Sono trascorsi trent’anni dalle stragi del ’92. La memoria di chi c’era è ancora nitida. Una cicatrice che non andrà mai via. Cinquantasette giorni dopo la strage di Capaci, in cui persero la vita il giudice Giovanni Falcone, la moglie Francesca Morvillo e gli agenti della scorta Antonio Montinaro, Vito Schifani e Rocco Dicillo, sulla città di Palermo s’innalza un’altra nube di fumo che distrugge le abitazioni, fa esplodere le auto parcheggiate e dilania i corpi riducendoli in brandelli. Un rumore di sirene incessante che interrompe quello che avrebbe dovuto essere un tranquillo pomeriggio d’estate. Alle 16:58 del 19 luglio 1992 una Fiat 126, imbottita con 90 chilogrammi di esplosivo, viene fatta saltare in aria in Via Mariano D’Amelio, tramite un telecomando. Perdono la vita il giudice Paolo Borsellino, che era andato a trovare la madre, e gli agenti della scorta Agostino Catalano, Emanuela Loi, Vincenzo Li Muli, Walter Eddie Cosina e Claudio Traina.

“Che poi noi, nell'ambiente dei fotoreporter e dei giornalisti che si occupavano di mafia, pensavamo che il giudice Falcone non lo ammazzassero più perché ormai era lontano dalle ‘cose’ palermitane, dagli ‘affari’ siciliani. Lui si era trasferito a Roma agli Affari penali. Invece lo ammazzarono eccome. E lo ammazzarono mentre veniva proprio a Palermo. Giorni tremendi, vissuti in apnea, scatti in quantità industriali. La strage, i funerali, il dare fondo all'archivio del giudice da ‘vivo’. Quante foto, quanto lavoro”, racconta in esclusiva Franco Lannino, giornalista e fotoreporter palermitano. “Poi, dopo i funerali e dopo che tutto fu compiuto, la domanda fatidica: ora chi si fotografa? I nostri capo redattori e i nostri direttori non ebbero dubbi. Borsellino! E noi, cinicamente, a pensare: ‘adesso sarà lui il prossimo obiettivo?’ Sì, sarà lui. Lo sapevamo noi, lo sapevano tutti. Raccogliemmo più scatti di Paolo Borsellino in quei 57 giorni che in tutti gli anni precedenti. Fu una vera e propria caccia, culminata alla biblioteca comunale, ultima apparizione pubblica del giudice prima del suo estremo sacrificio”.

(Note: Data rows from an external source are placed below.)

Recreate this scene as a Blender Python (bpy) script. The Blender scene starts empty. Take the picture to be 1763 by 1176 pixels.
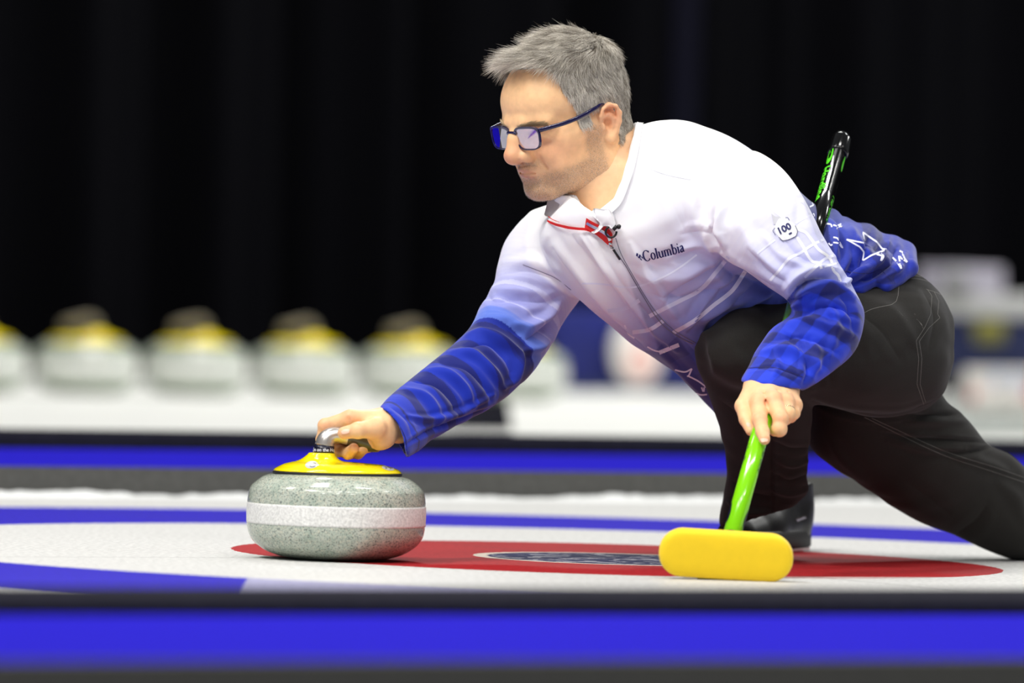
import bpy, bmesh, math, random
import numpy as np
from mathutils import Vector, Matrix
from mathutils.bvhtree import BVHTree

random.seed(7)
rng = np.random.default_rng(7)
S = bpy.context.scene
COL = S.collection

# ------------------------------------------------------------------ camera
W_, H_ = 1763.0, 1176.0
FPX = 16320.0
CAM = np.array([-0.176, -15.0, 0.60])
PITCH, ROLL = 0.01737, 0.0288
_f = np.array([0.0, math.cos(PITCH), -math.sin(PITCH)])
_r0 = np.array([1.0, 0.0, 0.0]); _u0 = np.cross(_r0, _f)
_r = _r0 * math.cos(ROLL) + _u0 * math.sin(ROLL)
_u = -_r0 * math.sin(ROLL) + _u0 * math.cos(ROLL)
cd = bpy.data.cameras.new('camera'); cam = bpy.data.objects.new('camera', cd); COL.objects.link(cam)
cam.matrix_world = Matrix(((_r[0], _u[0], -_f[0], CAM[0]), (_r[1], _u[1], -_f[1], CAM[1]), (_r[2], _u[2], -_f[2], CAM[2]), (0, 0, 0, 1)))
cd.sensor_width = 36.0; cd.sensor_fit = 'HORIZONTAL'; cd.lens = FPX / W_ * 36.0
cd.clip_start = 0.5; cd.clip_end = 200
cd.dof.use_dof = True; cd.dof.focus_distance = 14.83; cd.dof.aperture_fstop = 3.2; cd.dof.aperture_blades = 0
S.camera = cam

def P(px, py, Y=0.0):
    """place point seen at a pixel on the upright plane y = Y"""
    d = _f + _r * ((px - W_ / 2) / FPX) + _u * ((H_ / 2 - py) / FPX)
    t = (Y - CAM[1]) / d[1]
    return CAM + d * t

def PG(px, py, z=0.0):
    d = _f + _r * ((px - W_ / 2) / FPX) + _u * ((H_ / 2 - py) / FPX)
    t = (z - CAM[2]) / d[2]
    return CAM + d * t

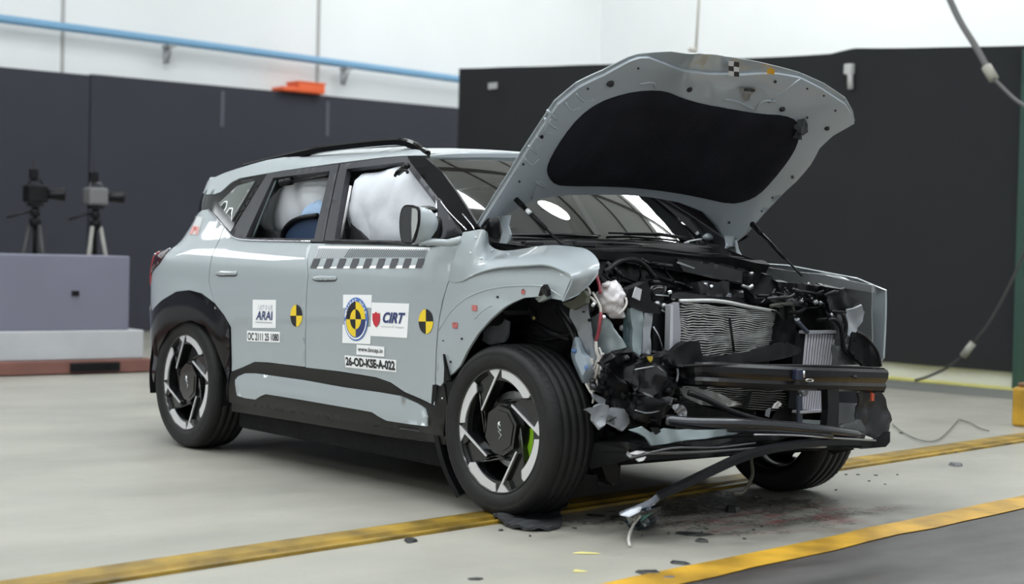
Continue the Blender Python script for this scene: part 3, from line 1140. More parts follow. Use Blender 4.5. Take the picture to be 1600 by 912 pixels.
strip('window_trim', [(327, 327), (342, 344), (357, 362), (365, 370.5), (382, 375), (430, 376.6), (486, 377.6)], .0045, CH, mir=True)
b = B()
sheet(b, SIDE, [(510, 376.5), (560, 378), (632, 380), (690, 377), (686, 383.5), (672, 386), (632, 383.6), (560, 381.5), (508, 380.5)], .008, lip=.012, step=.02)
b.build('belt_moulding', GBLACK, CAR)
strip('door_seal', [(429, 280), (410, 325), (392, 371)], .006, mat('seal_rubber', (.03, .045, .045), .4), off=-.012)
strip('window_trim', [(687, 311), (702, 331), (730, 360)], .0035, CH, off=.004)
strip('window_trim', [(683, 315), (683.5, 340), (684.5, 371)], .0045, CH, off=.004)
strip('pillar_seam', [(724, 335), (738, 352), (742, 359)], .003, CH, off=.004)
b = B()
sheet(b, SIDE, [(685, 318), (719, 365), (686, 371)], -.006, lip=.004, step=.02)
b.build('front_quarter_glass', MATS['pillar_black'], CAR)

# roof and windscreen
b = B()
sheet(b, ROOF, [(-3.02, -.60), (-2.2, -.628), (-1.03, -.60), (-.985, -.4), (-.965, 0), (-.985, .4), (-1.03, .60), (-2.2, .628), (-3.02, .60), (-3.10, 0)], 0, par=True, step=.07, lip=.02)
b.build('roof', PAINT, CAR)
b = B()
sheet(b, WS, [(-.70, .0), (-.35, 0), (0, 0), (.35, 0), (.70, .0), (.575, .985), (.3, .995), (0, 1), (-.3, .995), (-.575, .985)], 0, par=True, step=.05, lip=0)
wsg = b.build('windscreen', WGLASS, CAR)
b = B()
bw = .045
sheet(b, WS, [(-.72, -.03), (0, -.03), (.72, -.03), (.59, 1.0), (0, 1.01), (-.59, 1.0)], -.004, par=True, step=.05, lip=0, holes=[[(-.665, .05), (0, .035), (.665, .05), (.545, .95), (0, .965), (-.545, .95)]])
b.build('windscreen_border', GBLACK, wsg)
# wiper
b = B()
b.tube([WS.at(.06, .02, .02), WS.at(.30, .03, .022), WS.at(.50, .015, .02)], [.006, .009, .006], 8)
b.tube([WS.at(-.02, .035, .012), WS.at(.25, .045, .014), WS.at(.50, .03, .012)], .005, 6)
b.build('wiper', BLACK, CAR)
b = B()
b.tube([WS.at(-.62, .0, .012), WS.at(-.3, .005, .014), WS.at(-.1, .0, .012)], [.006, .007, .005], 8)
b.tube([WS.at(-.62, .012, .01), WS.at(-.3, .02, .012), WS.at(-.08, .014, .01)], .004, 6)
b.build('wiper', BLACK, CAR)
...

“Adesso a trent'anni esatti dalla sua morte mi vergogno – aggiunge Lannino - E mi sento un po' colpevole. Io lo sapevo, lo sapevo che lo avrebbero ucciso. E che ho fatto? Ho scattato delle foto, scavando tra le sue espressioni. Mi sento colpevole anche se di una infinitesima parte rispetto a chi, politico, o grosso funzionario di Stato, ugualmente sapeva e non fece nulla per evitarlo. E a volte dormo male. E penso. Ma come riescono a fare sonni tranquilli ancora quei, ormai pochi rimasti vivi, responsabili ai vertici che sapevano e che non fecero nulla per bloccare quella tragica deriva? Mi sento poco, poco colpevole di fronte a questi burocrati scellerati e pavidi, ma mi sento tanto colpevole agli occhi di chi a quel tempo neppure lo conosceva il giudice Paolo Borsellino”.